On 09/04/2018 07:42 AM, Richard Biener wrote:
On Thu, Aug 30, 2018 at 9:39 AM Aldy Hernandez <al...@redhat.com> wrote:
On 08/29/2018 12:32 PM, David Malcolm wrote:
On Wed, 2018-08-29 at 06:54 -0400, Aldy Hernandez wrote:
Never say never. Just when I thought I was done...

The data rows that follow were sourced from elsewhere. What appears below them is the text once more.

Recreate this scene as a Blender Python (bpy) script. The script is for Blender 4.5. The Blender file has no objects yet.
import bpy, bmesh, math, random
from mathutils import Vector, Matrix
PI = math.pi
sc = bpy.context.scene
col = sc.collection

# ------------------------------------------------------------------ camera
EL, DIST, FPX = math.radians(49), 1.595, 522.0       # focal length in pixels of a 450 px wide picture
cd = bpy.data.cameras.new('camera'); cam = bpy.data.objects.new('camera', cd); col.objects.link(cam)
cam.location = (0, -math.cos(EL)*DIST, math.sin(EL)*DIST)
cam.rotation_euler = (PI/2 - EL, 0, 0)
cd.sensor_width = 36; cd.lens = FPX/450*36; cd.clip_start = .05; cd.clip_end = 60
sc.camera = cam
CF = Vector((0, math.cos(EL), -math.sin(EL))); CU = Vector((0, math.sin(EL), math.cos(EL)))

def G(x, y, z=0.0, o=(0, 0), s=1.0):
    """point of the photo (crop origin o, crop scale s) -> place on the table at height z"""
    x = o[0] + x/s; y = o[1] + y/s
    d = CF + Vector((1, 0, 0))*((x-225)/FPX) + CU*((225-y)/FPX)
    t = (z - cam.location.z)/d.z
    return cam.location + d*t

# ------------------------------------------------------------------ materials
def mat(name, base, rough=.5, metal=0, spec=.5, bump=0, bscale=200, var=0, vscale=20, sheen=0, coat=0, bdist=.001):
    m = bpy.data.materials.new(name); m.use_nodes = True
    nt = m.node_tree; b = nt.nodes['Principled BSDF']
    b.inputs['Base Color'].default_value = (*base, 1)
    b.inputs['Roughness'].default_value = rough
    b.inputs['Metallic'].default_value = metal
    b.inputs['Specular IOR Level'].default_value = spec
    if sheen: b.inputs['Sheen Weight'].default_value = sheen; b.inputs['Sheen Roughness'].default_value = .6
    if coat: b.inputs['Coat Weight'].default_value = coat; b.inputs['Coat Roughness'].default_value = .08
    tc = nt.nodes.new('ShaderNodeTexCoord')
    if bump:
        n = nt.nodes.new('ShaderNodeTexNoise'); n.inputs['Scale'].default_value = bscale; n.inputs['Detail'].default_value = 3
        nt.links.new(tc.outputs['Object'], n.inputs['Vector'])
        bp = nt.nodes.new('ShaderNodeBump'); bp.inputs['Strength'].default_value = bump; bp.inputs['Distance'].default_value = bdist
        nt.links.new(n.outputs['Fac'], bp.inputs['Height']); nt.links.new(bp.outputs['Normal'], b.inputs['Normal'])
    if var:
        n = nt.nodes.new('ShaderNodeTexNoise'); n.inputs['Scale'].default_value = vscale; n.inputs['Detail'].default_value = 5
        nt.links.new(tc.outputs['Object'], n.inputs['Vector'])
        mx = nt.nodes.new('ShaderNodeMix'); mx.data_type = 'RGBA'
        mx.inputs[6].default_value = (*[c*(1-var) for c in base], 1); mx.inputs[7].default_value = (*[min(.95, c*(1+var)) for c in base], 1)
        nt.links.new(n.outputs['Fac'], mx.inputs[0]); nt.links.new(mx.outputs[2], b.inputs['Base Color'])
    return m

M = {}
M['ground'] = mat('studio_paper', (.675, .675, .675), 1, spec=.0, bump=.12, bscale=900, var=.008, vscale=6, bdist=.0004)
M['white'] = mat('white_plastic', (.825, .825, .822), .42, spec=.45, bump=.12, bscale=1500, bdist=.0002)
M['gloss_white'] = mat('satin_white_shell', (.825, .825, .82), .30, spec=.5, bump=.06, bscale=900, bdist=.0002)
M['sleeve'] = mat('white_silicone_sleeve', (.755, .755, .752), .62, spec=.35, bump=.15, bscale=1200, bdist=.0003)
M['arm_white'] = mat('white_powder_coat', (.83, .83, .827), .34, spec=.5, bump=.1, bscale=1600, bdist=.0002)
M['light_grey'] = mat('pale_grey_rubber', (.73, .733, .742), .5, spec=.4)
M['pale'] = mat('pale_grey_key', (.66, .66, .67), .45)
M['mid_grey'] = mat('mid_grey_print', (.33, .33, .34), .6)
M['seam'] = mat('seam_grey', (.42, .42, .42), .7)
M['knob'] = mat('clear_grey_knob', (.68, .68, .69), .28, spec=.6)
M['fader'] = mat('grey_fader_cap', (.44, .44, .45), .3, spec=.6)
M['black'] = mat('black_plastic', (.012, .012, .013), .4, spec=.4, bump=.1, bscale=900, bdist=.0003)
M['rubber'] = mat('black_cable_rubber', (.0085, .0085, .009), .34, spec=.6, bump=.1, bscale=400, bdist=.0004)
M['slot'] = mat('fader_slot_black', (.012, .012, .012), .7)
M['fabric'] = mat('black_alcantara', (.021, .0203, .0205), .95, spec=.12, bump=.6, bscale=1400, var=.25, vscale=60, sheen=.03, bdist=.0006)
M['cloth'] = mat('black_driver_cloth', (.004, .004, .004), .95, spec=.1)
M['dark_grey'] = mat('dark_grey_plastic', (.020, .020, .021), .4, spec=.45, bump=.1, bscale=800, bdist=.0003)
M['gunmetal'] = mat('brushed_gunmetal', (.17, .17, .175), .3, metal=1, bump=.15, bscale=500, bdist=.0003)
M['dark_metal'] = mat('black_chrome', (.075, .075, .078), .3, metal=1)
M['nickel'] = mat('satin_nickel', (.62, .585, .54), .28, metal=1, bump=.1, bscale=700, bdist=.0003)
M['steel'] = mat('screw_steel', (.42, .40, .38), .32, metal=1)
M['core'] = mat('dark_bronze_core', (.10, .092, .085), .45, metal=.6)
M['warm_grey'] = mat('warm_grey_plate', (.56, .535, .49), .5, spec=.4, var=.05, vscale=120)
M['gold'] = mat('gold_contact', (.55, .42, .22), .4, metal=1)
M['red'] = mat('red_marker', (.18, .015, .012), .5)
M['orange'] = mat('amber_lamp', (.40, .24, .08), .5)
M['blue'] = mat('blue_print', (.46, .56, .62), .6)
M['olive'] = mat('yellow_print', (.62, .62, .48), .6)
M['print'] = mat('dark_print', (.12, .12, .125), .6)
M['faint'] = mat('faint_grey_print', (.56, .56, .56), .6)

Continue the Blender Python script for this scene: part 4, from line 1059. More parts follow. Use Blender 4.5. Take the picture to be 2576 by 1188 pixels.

It looks like I need the special casing we do for pointer types in
extract_range_from_binary_expr_1.
The code is simple enough that we could just duplicate it anywhere
we
need it, but I hate code duplication and keeping track of multiple
versions of the same thing.
No change in functionality.
Tested on x86-64 Linux with all languages.
OK?
A couple of nits I spotted:
diff --git a/gcc/tree-vrp.c b/gcc/tree-vrp.c
index f20730a85ba..228f20b5203 100644
--- a/gcc/tree-vrp.c
+++ b/gcc/tree-vrp.c
@@ -1275,6 +1275,32 @@ set_value_range_with_overflow (value_range &vr,
}
}
+/* Value range wrapper for wide_int_range_pointer. */
+
+static void
+vrp_range_pointer (value_range *vr,
+ enum tree_code code, tree type,
+ value_range *vr0, value_range *vr1)
Looking at the signature of the function, I wondered what the source
and destination of the information is...
vr being the destination and vr0/vr1 being the sources are standard
operating procedure within tree-vrp.c. All the functions are basically
that, that's why I haven't bothered.
Could vr0 and vr1 be const?
...which would require extract_range_into_wide_ints to take a const
value_range *
Yes, but that would require changing all of tree-vrp.c to take const
value_range's. For instance, range_int_cst_p and a slew of other
functions throughout.
... which would require range_int_cst_p to take a const value_range *
(I *think* that's where the yak-shaving would end)
+{
+ signop sign = TYPE_SIGN (type);
+ unsigned prec = TYPE_PRECISION (type);
+ wide_int vr0_min, vr0_max;
+ wide_int vr1_min, vr1_max;
+
+ extract_range_into_wide_ints (vr0, sign, prec, vr0_min, vr0_max);
+ extract_range_into_wide_ints (vr1, sign, prec, vr1_min, vr1_max);
+ wide_int_range_nullness n;
+ n = wide_int_range_pointer (code, sign, vr0_min, vr0_max, vr1_min,
vr1_max);
+ if (n == WIDE_INT_RANGE_UNKNOWN)
+ set_value_range_to_varying (vr);
+ else if (n == WIDE_INT_RANGE_NULL)
+ set_value_range_to_null (vr, type);
+ else if (n == WIDE_INT_RANGE_NONNULL)
+ set_value_range_to_nonnull (vr, type);
+ else
+ gcc_unreachable ();
+}
+
Would it be better to use a "switch (n)" here, rather than a series of
"if"/"else if" for each enum value?
I prefer ifs for a small amount of options, but having the compiler warn
on missing enum alternatives is nice, so I've changed it. Notice
there's more code now though :-(.
I don't like the names *_range_pointer, please change them to sth more
specific like *_range_pointer_binary_op.
Sure.
What's the advantage of "hiding" the resulting ranges behind the
wide_int_range_nullness enum rather than having regular range output?
Our upcoming work has another representation for non-nulls in particular
([-MIN,-1][1,+MAX]), since we don't have anti ranges. I want to share
whatever VRP is currently doing for pointers, without having to depend
on the internals of vrp (value_range *).
What's the value in separating pointer operations at all in the
wide-int interfaces? IIRC the difference is that whenever unioning
is required that when it's a pointer result we should possibly
preserve non-nullness. It's of course also doing less work overall.
I don't follow. What are you suggesting?
So - in the end I'm not convinced that adding this kind of interface
to the wide_int_ variants is worth it and I'd rather keep the existing
VRP code?
Again, I don't want to depend on vr_values or VRP in general.